Omit any picture, and return the remaining data exactly as written.

[start]

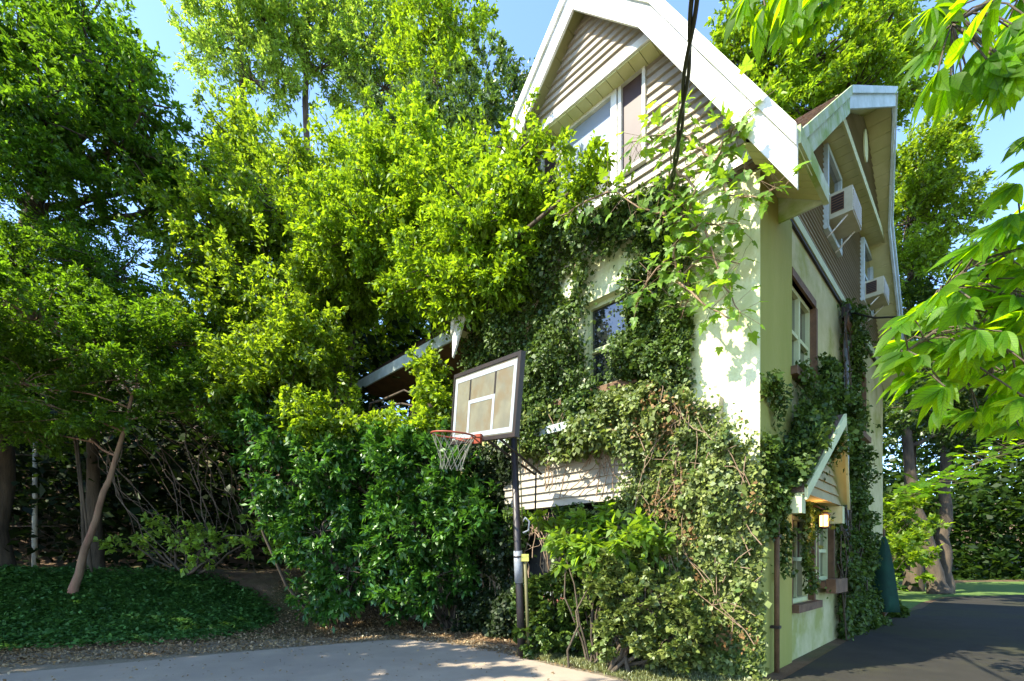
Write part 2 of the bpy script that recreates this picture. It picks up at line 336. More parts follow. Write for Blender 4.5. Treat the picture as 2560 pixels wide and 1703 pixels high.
scatter('fallen_leaves', [(-7.5, 4.7), (-3.66, 6.5), (-1.86, 7.42), (-1.0, 7.16), (0, 6.2), (.9, 5.25), (1.0, 6), (-.5, 8.3), (-2, 9.5), (-4, 12), (-5.6, 12), (-4.6, 8.6), (-9, 6.0)], 26000, .035, .022, L['litter'], 'brown and tan fallen leaves strewn along the pavement edge', 'leaves', soft=.05)
scatter('scattered_debris', edge + [(-3, 4), (-6, 4)], 420, .03, .02, L['litter'], 'few dry leaves scattered on the grey pavement', 'leaves', lift=.01)
scatter('dry_grass', [(.1, 6.15), (.95, 5.2), (1.35, 4.65), (2.0, 4.1), (2.75, 4.6), (2.2, 5.2), (1.2, 6.2), (.2, 7.0)], 22000, .045, .006, L['grass'], 'short dry grass between ivy and sunlit pavement', 'grass', flat=1.0, up=.7, soft=.03)

# ------------------------------------------------------------------ HOUSE
house = empty('house', (0, 0, 0), 'tall cream stucco and clapboard house with steep gables, overgrown with ivy', 'house'); house.matrix_world = HM
SE, FE = 4.1, 8.08      # front width (y), side length (x)
def holed(ax, a1, z0, z1, holes, dep, name, m):
    mb = MB(); A = sorted({0, a1, *[h[0] for h in holes], *[h[1] for h in holes]}); Zs = sorted({z0, z1, *[h[2] for h in holes], *[h[3] for h in holes]})
    def P(a, z, d): return (d, a, z) if ax == 'y' else (a, d, z)
    for i in range(len(A) - 1):
        for j in range(len(Zs) - 1):
            ca, cz = (A[i] + A[i+1]) / 2, (Zs[j] + Zs[j+1]) / 2
            if any(h[0] < ca < h[1] and h[2] < cz < h[3] for h in holes): continue
            mb.quad(P(A[i], Zs[j], 0), P(A[i+1], Zs[j], 0), P(A[i+1], Zs[j+1], 0), P(A[i], Zs[j+1], 0))
    for h in holes:
        for (p, q) in (((h[0], h[2]), (h[1], h[2])), ((h[1], h[2]), (h[1], h[3])), ((h[1], h[3]), (h[0], h[3])), ((h[0], h[3]), (h[0], h[2]))):
            mb.quad(P(*p, 0), P(*q, 0), P(*q, dep), P(*p, dep))
    return mb.build(name, m, house)
FW = [(1.46, 2.24, 3.58, 4.78), (2.7, 3.4, 3.58, 4.78)]
SW = [(1.17, 2.24, 3.60, 4.74), (4.75, 5.85, 3.60, 4.74), (1.25, 2.14, .70, 1.82), (2.50, 3.25, .95, 1.82)]
holed('y', SE, 2.02, 5.45, FW, .14, 'front_wall', M['stucco'])
holed('x', FE, 0, 5.50, SW, .14, 'side_wall', M['stuccos'])
b = MB(); b.box((.14, .14, 0), (FE - .02, SE, 5.4)); b.build('wall', M['dark'], house)
# lower front: recess wall coloured near-black for its shade, behind the ivy, with corner piers
MB().box((0.02, .02, 0), (.13, .55, 2.0)).build('pier', M['stucco'], house); MB().box((.02, 3.8, 0), (.13, 4.08, 2.0)).build('pier', M['stuccos'], house)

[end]

◆ Response ◆
Write part 2 of the bpy script that recreates this picture. It picks up at line 336. More parts follow. Write for Blender 4.5. Treat the picture as 2560 pixels wide and 1703 pixels high.
scatter('fallen_leaves', [(-7.5, 4.7), (-3.66, 6.5), (-1.86, 7.42), (-1.0, 7.16), (0, 6.2), (.9, 5.25), (1.0, 6), (-.5, 8.3), (-2, 9.5), (-4, 12), (-5.6, 12), (-4.6, 8.6), (-9, 6.0)], 26000, .035, .022, L['litter'], 'brown and tan fallen leaves strewn along the pavement edge', 'leaves', soft=.05)
scatter('scattered_debris', edge + [(-3, 4), (-6, 4)], 420, .03, .02, L['litter'], 'few dry leaves scattered on the grey pavement', 'leaves', lift=.01)
scatter('dry_grass', [(.1, 6.15), (.95, 5.2), (1.35, 4.65), (2.0, 4.1), (2.75, 4.6), (2.2, 5.2), (1.2, 6.2), (.2, 7.0)], 22000, .045, .006, L['grass'], 'short dry grass between ivy and sunlit pavement', 'grass', flat=1.0, up=.7, soft=.03)

# ------------------------------------------------------------------ HOUSE
house = empty('house', (0, 0, 0), 'tall cream stucco and clapboard house with steep gables, overgrown with ivy', 'house'); house.matrix_world = HM
SE, FE = 4.1, 8.08      # front width (y), side length (x)
def holed(ax, a1, z0, z1, holes, dep, name, m):
    mb = MB(); A = sorted({0, a1, *[h[0] for h in holes], *[h[1] for h in holes]}); Zs = sorted({z0, z1, *[h[2] for h in holes], *[h[3] for h in holes]})
    def P(a, z, d): return (d, a, z) if ax == 'y' else (a, d, z)
    for i in range(len(A) - 1):
        for j in range(len(Zs) - 1):
            ca, cz = (A[i] + A[i+1]) / 2, (Zs[j] + Zs[j+1]) / 2
            if any(h[0] < ca < h[1] and h[2] < cz < h[3] for h in holes): continue
            mb.quad(P(A[i], Zs[j], 0), P(A[i+1], Zs[j], 0), P(A[i+1], Zs[j+1], 0), P(A[i], Zs[j+1], 0))
    for h in holes:
        for (p, q) in (((h[0], h[2]), (h[1], h[2])), ((h[1], h[2]), (h[1], h[3])), ((h[1], h[3]), (h[0], h[3])), ((h[0], h[3]), (h[0], h[2]))):
            mb.quad(P(*p, 0), P(*q, 0), P(*q, dep), P(*p, dep))
    return mb.build(name, m, house)
FW = [(1.46, 2.24, 3.58, 4.78), (2.7, 3.4, 3.58, 4.78)]
SW = [(1.17, 2.24, 3.60, 4.74), (4.75, 5.85, 3.60, 4.74), (1.25, 2.14, .70, 1.82), (2.50, 3.25, .95, 1.82)]
holed('y', SE, 2.02, 5.45, FW, .14, 'front_wall', M['stucco'])
holed('x', FE, 0, 5.50, SW, .14, 'side_wall', M['stuccos'])
b = MB(); b.box((.14, .14, 0), (FE - .02, SE, 5.4)); b.build('wall', M['dark'], house)
# lower front: recess wall coloured near-black for its shade, behind the ivy, with corner piers
MB().box((0.02, .02, 0), (.13, .55, 2.0)).build('pier', M['stucco'], house); MB().box((.02, 3.8, 0), (.13, 4.08, 2.0)).build('pier', M['stuccos'], house)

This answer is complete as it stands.